Please list all lines of the material below in which the string "pixels" occurs.
---
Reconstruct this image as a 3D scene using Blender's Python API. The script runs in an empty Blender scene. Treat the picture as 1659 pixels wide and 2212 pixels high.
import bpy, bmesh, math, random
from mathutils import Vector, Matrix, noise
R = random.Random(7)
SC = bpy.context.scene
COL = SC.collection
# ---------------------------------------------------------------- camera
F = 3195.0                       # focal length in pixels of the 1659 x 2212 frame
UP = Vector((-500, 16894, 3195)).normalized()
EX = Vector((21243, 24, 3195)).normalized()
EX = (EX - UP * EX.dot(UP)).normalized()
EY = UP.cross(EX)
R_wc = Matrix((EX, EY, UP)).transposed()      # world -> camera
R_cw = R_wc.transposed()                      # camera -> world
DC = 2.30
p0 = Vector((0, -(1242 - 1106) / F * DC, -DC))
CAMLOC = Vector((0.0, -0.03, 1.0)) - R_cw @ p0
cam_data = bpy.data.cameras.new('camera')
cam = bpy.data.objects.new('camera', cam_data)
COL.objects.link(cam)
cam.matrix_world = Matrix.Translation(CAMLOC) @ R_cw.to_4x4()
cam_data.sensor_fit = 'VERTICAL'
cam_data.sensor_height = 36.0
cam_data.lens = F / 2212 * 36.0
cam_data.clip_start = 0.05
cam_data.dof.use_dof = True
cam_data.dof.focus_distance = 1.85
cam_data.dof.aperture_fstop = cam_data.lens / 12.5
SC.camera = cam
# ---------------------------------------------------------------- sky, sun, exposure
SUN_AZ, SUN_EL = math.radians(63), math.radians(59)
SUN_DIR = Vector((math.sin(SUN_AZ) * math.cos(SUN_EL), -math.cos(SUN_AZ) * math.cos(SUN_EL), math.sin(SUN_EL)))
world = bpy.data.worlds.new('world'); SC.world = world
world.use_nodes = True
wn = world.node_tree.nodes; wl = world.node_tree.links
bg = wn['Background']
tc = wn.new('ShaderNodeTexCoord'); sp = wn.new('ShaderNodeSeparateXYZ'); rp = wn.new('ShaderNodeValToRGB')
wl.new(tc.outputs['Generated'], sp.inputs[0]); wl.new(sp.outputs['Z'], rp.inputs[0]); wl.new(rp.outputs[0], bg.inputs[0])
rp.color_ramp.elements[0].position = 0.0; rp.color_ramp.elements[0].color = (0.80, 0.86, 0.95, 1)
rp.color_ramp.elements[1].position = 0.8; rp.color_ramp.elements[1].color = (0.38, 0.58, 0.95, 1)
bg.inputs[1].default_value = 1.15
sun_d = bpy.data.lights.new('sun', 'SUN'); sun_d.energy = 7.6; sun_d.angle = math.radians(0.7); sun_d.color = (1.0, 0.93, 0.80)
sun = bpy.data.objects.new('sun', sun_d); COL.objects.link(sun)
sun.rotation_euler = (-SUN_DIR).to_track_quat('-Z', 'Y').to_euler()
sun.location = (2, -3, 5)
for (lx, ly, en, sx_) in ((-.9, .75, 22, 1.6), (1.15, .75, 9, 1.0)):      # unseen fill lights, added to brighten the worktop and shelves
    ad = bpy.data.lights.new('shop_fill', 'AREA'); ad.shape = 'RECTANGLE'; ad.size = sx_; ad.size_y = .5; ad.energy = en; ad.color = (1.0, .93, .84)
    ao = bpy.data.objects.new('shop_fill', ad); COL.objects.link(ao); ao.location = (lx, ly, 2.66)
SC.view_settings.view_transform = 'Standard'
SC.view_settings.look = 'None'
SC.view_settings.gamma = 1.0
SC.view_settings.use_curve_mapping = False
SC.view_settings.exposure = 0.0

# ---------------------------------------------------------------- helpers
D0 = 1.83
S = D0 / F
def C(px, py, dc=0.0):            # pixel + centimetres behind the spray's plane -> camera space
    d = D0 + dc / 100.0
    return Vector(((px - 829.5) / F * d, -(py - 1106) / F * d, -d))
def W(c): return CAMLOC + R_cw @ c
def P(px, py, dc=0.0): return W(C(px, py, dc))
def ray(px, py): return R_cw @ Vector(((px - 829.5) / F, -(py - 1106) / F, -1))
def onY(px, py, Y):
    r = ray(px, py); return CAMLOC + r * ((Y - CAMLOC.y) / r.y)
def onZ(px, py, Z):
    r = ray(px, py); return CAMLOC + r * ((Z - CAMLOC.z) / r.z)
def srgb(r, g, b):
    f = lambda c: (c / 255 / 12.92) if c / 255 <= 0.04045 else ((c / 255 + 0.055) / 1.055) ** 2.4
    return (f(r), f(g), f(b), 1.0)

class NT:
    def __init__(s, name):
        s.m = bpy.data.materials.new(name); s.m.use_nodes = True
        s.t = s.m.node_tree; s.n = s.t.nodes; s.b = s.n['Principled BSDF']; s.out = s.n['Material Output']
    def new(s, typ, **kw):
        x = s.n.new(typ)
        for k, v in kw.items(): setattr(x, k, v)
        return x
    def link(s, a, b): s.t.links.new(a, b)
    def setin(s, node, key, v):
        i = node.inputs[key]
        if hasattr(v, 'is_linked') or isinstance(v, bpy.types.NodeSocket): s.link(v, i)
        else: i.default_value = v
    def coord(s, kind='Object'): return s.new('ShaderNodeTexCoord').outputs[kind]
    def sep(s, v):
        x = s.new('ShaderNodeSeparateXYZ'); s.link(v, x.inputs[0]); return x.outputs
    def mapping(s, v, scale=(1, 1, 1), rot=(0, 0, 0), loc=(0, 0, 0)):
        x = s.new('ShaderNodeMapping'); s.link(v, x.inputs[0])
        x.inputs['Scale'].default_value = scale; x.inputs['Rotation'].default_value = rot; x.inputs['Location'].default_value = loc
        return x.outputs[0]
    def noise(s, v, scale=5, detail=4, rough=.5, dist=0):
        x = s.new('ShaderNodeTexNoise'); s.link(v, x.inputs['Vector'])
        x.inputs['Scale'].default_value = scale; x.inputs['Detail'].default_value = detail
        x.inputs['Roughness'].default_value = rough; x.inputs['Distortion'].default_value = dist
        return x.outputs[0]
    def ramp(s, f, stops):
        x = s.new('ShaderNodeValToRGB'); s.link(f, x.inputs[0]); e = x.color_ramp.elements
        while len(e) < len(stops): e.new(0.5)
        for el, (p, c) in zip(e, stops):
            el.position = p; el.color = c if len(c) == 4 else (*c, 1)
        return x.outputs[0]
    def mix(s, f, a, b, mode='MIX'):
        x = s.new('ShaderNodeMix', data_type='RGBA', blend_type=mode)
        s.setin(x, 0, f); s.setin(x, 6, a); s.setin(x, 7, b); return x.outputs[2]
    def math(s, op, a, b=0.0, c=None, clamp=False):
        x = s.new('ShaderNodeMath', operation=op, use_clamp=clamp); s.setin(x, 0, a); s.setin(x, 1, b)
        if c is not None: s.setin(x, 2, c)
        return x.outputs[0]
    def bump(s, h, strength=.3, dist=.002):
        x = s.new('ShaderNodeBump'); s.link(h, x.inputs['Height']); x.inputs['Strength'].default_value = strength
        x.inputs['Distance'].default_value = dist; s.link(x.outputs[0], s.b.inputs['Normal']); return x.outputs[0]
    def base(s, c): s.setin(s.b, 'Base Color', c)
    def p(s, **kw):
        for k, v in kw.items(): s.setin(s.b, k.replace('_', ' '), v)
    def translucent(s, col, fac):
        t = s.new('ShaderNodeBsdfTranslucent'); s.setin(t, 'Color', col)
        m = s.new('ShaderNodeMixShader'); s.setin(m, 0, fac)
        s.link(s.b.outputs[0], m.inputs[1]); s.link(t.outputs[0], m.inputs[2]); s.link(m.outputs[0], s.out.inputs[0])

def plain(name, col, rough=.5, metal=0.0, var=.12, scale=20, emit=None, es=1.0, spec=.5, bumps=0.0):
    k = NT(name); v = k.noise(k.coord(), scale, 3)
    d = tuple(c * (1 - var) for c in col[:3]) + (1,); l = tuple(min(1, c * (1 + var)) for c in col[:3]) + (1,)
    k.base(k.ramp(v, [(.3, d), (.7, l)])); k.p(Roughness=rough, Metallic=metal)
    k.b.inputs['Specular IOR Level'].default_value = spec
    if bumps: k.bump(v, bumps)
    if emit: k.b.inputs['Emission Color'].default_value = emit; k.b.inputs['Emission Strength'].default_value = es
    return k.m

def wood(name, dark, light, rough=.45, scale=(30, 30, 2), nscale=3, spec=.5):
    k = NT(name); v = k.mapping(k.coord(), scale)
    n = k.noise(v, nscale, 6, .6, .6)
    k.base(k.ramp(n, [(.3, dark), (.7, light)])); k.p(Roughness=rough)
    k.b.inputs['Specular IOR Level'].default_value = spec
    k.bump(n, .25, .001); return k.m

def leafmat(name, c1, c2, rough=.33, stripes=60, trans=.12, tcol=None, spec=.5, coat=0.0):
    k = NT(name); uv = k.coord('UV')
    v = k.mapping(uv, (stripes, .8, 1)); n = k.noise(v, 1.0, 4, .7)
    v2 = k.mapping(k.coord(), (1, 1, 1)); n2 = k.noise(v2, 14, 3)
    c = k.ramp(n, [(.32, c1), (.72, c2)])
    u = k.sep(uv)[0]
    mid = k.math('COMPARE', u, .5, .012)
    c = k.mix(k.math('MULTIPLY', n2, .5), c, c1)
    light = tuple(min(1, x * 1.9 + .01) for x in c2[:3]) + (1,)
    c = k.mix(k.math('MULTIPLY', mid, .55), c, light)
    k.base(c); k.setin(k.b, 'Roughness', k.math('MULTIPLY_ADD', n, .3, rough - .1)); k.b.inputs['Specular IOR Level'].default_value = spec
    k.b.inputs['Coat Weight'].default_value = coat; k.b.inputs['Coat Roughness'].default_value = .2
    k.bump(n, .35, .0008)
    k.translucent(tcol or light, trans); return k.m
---
Problem solution:
Reconstruct this image as a 3D scene using Blender's Python API. The script runs in an empty Blender scene. Treat the picture as 1659 pixels wide and 2212 pixels high.
F = 3195.0                       # focal length in pixels of the 1659 x 2212 frame